Saturday, September 4, 2010

Krugman on Economic Stimulus

Paul Krugman, winner of the Nobel Prize in economics, provided some interesting insights in the New York Times this week on the 2008 economic stimulus, including why it has not worked as hoped, and suggests ways to appropriately stimulate the economy in coming months. A few of the more salient points from Krugman include:

"The actual lessons of 2009-2010, then, are that scare stories about stimulus are wrong, and that stimulus works when it is applied. But it wasn’t applied on a sufficient scale. And we need another round."

Krugman argues that the 2008 stimulus was too cautious, too minimalist and that a bolder, more profound stimulus would have better served the American people and the U.S. economy. He argues that a new round of stimulus is necessary and sound economic policy, but a second round of stimulus must be much bolder than the first.

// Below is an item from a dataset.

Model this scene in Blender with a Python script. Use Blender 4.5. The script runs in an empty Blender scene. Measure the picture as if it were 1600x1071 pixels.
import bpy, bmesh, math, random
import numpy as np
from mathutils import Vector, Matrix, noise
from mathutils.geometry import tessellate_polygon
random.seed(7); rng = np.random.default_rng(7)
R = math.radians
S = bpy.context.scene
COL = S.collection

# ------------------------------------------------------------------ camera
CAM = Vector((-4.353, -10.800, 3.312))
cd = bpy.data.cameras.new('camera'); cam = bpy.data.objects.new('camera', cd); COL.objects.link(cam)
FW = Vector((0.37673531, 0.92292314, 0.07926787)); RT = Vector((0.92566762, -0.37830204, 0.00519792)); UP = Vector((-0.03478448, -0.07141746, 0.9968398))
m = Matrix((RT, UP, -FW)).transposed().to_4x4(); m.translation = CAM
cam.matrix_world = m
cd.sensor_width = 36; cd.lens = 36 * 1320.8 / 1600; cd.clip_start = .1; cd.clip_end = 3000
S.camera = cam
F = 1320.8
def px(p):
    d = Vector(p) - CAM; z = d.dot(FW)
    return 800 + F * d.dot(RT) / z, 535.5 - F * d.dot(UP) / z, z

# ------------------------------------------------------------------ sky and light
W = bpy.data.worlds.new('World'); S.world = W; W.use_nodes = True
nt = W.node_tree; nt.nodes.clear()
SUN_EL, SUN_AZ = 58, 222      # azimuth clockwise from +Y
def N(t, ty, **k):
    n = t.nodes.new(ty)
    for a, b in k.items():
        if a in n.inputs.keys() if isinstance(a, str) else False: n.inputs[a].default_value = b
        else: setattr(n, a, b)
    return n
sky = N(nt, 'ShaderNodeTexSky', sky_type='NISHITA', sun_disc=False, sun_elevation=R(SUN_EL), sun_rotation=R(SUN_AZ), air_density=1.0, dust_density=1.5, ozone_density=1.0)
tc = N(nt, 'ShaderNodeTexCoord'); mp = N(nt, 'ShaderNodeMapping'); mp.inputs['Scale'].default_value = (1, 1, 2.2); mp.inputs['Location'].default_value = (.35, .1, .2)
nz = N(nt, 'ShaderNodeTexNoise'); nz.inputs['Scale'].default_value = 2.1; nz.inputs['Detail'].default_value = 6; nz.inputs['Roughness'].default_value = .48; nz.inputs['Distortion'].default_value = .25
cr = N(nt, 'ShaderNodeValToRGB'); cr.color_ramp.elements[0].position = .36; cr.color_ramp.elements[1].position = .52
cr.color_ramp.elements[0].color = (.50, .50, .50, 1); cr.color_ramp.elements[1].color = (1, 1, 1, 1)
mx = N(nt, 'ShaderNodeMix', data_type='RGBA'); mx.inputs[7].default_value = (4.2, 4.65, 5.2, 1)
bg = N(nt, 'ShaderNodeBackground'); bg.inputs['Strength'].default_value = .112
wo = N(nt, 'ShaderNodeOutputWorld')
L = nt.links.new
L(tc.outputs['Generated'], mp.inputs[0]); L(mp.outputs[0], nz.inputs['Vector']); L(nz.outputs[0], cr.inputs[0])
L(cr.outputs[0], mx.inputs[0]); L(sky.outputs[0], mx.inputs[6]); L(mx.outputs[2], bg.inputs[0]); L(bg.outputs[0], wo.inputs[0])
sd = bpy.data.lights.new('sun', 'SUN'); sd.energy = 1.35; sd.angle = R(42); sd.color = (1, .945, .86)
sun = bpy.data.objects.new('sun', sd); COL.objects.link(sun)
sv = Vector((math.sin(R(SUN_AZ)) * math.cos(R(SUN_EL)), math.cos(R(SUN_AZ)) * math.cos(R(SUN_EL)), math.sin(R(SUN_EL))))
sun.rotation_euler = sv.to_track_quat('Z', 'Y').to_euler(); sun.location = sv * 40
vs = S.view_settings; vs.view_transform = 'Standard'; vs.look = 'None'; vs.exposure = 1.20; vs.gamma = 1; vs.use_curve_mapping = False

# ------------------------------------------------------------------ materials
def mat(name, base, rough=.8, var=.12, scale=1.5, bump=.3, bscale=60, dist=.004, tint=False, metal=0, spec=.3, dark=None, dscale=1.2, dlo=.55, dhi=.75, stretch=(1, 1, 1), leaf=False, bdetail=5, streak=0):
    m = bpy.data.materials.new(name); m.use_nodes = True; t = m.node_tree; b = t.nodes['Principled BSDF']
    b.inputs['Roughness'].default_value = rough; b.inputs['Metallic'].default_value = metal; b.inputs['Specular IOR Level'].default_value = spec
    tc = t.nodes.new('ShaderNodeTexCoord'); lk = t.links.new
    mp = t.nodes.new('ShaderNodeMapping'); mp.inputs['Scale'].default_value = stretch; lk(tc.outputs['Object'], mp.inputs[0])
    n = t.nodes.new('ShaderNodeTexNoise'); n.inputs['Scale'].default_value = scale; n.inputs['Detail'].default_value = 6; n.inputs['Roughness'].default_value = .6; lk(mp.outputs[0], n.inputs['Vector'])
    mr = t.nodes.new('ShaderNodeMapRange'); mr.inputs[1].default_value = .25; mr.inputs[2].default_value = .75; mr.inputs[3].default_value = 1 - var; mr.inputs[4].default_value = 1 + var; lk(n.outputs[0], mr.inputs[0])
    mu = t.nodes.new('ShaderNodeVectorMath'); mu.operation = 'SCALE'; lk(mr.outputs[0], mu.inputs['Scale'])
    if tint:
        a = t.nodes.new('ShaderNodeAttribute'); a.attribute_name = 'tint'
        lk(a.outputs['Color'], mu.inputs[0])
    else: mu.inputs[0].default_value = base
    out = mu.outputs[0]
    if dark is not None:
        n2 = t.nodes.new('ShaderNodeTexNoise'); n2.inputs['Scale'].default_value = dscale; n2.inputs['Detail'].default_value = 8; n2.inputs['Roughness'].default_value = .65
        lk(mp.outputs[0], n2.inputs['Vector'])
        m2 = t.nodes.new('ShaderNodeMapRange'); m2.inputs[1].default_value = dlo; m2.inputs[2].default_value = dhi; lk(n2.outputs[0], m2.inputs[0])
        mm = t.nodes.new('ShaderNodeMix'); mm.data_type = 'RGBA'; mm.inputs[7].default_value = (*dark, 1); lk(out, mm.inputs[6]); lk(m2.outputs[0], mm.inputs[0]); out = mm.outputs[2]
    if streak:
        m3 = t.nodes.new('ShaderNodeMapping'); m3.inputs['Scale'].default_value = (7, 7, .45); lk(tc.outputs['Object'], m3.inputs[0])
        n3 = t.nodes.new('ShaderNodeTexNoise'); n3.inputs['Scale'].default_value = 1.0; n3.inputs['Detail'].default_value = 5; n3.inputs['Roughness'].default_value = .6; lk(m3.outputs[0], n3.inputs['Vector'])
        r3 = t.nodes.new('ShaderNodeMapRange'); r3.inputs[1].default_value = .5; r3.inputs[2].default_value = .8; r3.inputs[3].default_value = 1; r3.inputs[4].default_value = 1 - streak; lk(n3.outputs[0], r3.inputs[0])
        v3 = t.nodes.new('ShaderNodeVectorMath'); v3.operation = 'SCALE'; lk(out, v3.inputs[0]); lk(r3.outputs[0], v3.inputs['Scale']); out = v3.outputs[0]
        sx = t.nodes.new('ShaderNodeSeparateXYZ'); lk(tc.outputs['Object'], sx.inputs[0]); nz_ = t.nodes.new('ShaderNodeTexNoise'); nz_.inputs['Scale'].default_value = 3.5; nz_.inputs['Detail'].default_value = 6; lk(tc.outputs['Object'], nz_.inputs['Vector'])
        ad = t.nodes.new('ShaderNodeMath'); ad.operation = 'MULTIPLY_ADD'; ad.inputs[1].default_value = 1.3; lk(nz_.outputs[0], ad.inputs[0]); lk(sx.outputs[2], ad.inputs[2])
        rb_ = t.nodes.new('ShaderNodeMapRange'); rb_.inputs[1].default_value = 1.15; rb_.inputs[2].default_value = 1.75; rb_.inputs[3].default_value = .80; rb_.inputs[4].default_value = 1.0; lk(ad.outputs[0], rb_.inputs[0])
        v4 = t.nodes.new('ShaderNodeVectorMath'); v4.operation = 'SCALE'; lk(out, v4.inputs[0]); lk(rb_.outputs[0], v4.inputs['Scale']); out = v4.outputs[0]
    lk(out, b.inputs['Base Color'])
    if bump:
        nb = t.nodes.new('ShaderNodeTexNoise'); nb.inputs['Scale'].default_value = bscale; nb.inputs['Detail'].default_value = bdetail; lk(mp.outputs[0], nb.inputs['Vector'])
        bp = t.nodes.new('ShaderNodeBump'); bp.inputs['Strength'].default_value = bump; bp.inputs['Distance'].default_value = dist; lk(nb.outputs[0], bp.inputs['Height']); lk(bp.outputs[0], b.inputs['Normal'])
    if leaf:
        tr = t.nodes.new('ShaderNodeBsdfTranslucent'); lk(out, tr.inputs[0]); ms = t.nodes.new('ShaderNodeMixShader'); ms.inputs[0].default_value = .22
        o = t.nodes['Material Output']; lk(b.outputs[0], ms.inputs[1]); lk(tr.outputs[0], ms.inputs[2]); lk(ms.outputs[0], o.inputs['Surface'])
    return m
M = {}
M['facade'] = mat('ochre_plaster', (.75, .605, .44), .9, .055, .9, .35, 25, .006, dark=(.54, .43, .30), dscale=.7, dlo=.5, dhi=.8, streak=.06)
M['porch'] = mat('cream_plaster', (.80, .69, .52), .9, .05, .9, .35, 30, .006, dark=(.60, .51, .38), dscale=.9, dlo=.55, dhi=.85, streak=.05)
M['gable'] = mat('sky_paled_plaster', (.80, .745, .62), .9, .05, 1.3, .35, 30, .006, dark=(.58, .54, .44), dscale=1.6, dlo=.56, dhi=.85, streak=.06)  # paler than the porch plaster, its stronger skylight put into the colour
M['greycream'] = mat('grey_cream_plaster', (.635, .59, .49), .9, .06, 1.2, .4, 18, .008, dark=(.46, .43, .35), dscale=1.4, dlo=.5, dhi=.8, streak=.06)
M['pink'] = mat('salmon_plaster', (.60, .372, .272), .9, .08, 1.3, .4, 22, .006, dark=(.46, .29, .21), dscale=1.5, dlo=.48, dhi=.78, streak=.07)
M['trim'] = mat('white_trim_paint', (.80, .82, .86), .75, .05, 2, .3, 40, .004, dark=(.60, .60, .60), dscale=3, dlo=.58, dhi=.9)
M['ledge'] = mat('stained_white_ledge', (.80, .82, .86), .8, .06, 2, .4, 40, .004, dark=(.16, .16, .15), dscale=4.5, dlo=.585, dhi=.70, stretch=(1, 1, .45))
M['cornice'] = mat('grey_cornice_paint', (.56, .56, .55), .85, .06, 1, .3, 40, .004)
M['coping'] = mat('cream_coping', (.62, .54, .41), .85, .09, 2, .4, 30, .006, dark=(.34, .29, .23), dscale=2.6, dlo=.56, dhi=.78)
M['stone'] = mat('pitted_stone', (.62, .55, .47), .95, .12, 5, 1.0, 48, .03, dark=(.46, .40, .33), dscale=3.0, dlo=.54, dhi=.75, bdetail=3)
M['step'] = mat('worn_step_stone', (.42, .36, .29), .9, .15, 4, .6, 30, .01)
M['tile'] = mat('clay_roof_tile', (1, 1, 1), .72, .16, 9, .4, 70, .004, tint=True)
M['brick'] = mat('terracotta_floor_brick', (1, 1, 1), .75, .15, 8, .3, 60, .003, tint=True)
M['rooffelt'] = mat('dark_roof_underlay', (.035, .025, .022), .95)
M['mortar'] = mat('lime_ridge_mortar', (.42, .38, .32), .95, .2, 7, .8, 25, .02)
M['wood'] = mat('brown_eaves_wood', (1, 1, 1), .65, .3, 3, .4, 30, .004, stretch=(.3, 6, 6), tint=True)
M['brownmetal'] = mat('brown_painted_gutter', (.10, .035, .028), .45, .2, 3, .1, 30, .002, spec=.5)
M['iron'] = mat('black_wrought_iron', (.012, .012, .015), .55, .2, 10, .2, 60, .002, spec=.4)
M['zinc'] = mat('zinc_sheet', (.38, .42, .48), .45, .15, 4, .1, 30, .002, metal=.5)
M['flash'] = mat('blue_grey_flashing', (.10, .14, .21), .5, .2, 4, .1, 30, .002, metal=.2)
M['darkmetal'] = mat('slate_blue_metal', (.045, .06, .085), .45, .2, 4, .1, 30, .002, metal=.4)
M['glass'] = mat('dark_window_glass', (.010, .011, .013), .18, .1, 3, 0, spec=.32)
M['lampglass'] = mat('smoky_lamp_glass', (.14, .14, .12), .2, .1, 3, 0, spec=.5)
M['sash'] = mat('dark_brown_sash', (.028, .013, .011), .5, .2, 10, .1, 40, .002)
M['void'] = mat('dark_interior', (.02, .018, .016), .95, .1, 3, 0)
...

Responding to critics of the 2008 stimulus as too much and those politicians suddenly concerned with Washington spending (where were they when tax cuts and defense spending drove the deficit into record territory?), Krugman rejoinders:

"And if, as expected, the G.O.P. wins big in November, this will be widely regarded as a vindication of the anti-stimulus position. Mr. Obama, we’ll be told, moved too far to the left, and his Keynesian economic doctrine was proved wrong.

But politics determines who has the power, not who has the truth. The economic theory behind the Obama stimulus has passed the test of recent events with flying colors; unfortunately, Mr. Obama, for whatever reason — yes, I’m aware that there were political constraints — initially offered a plan that was much too cautious given the scale of the economy’s problems."

Krugman urges President Obama to go bold next week and in coming months, in connection with stimulating the economy. Krugman's N.Y. Times Op-Ed can be accessed here.

1 comment:

  1. My brother had an old saying when we were growing up which I am sure everybody has heard of in some fashion or form: “scared money don’t make money.” On that note, I have to agree with Krugman and urge Obama to be bolder. The administration prior to the Obama administration was daring with its spending as well, but as the saying goes—it is not what you spend but what you spend it on. It is too soon to calculate the full effects of Obama’s economic policies, thus the majority of the displeasure with his policies is premature and misguided. For those that do not take the time out to try and fully grasp the situation and instead prefer to absorb the Medias misinformation, I ask you, where were the media critics all those years when we were being driven into this economic downturn?